* **Dataset extract**:
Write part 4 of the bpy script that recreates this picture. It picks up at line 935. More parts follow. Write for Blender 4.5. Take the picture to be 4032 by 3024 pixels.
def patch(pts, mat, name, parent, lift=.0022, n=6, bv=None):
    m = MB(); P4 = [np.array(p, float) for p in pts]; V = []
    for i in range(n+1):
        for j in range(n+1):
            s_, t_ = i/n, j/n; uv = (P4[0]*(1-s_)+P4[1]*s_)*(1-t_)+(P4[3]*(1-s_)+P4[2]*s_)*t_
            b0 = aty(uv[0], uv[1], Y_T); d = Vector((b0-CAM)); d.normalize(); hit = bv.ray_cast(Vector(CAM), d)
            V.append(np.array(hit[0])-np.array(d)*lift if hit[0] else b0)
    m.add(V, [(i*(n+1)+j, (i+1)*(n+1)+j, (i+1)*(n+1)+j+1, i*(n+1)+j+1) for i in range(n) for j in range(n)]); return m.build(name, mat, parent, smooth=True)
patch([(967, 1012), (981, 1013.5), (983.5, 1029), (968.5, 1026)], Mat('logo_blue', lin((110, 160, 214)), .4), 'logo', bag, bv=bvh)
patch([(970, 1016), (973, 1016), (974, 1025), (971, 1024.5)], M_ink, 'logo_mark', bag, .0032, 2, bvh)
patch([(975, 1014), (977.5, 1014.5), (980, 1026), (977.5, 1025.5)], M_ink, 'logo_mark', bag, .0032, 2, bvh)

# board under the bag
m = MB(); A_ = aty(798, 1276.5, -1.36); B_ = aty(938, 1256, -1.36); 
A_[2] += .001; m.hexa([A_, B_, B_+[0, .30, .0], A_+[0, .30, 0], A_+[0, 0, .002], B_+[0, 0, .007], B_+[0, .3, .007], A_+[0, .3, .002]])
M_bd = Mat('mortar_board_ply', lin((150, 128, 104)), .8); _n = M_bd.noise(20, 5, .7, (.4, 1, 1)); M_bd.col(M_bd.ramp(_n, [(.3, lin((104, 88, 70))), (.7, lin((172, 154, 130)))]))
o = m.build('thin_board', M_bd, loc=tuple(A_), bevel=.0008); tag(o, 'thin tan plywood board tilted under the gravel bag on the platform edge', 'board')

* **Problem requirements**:
From the first line of the data above to the line holding "1025.5)], M_ink, 'logo_mark', bag, .0032, 2, bvh)", reproduce each line exactly; emit no other lines.

* **Solved exercise**:
Write part 4 of the bpy script that recreates this picture. It picks up at line 935. More parts follow. Write for Blender 4.5. Take the picture to be 4032 by 3024 pixels.
def patch(pts, mat, name, parent, lift=.0022, n=6, bv=None):
    m = MB(); P4 = [np.array(p, float) for p in pts]; V = []
    for i in range(n+1):
        for j in range(n+1):
            s_, t_ = i/n, j/n; uv = (P4[0]*(1-s_)+P4[1]*s_)*(1-t_)+(P4[3]*(1-s_)+P4[2]*s_)*t_
            b0 = aty(uv[0], uv[1], Y_T); d = Vector((b0-CAM)); d.normalize(); hit = bv.ray_cast(Vector(CAM), d)
            V.append(np.array(hit[0])-np.array(d)*lift if hit[0] else b0)
    m.add(V, [(i*(n+1)+j, (i+1)*(n+1)+j, (i+1)*(n+1)+j+1, i*(n+1)+j+1) for i in range(n) for j in range(n)]); return m.build(name, mat, parent, smooth=True)
patch([(967, 1012), (981, 1013.5), (983.5, 1029), (968.5, 1026)], Mat('logo_blue', lin((110, 160, 214)), .4), 'logo', bag, bv=bvh)
patch([(970, 1016), (973, 1016), (974, 1025), (971, 1024.5)], M_ink, 'logo_mark', bag, .0032, 2, bvh)
patch([(975, 1014), (977.5, 1014.5), (980, 1026), (977.5, 1025.5)], M_ink, 'logo_mark', bag, .0032, 2, bvh)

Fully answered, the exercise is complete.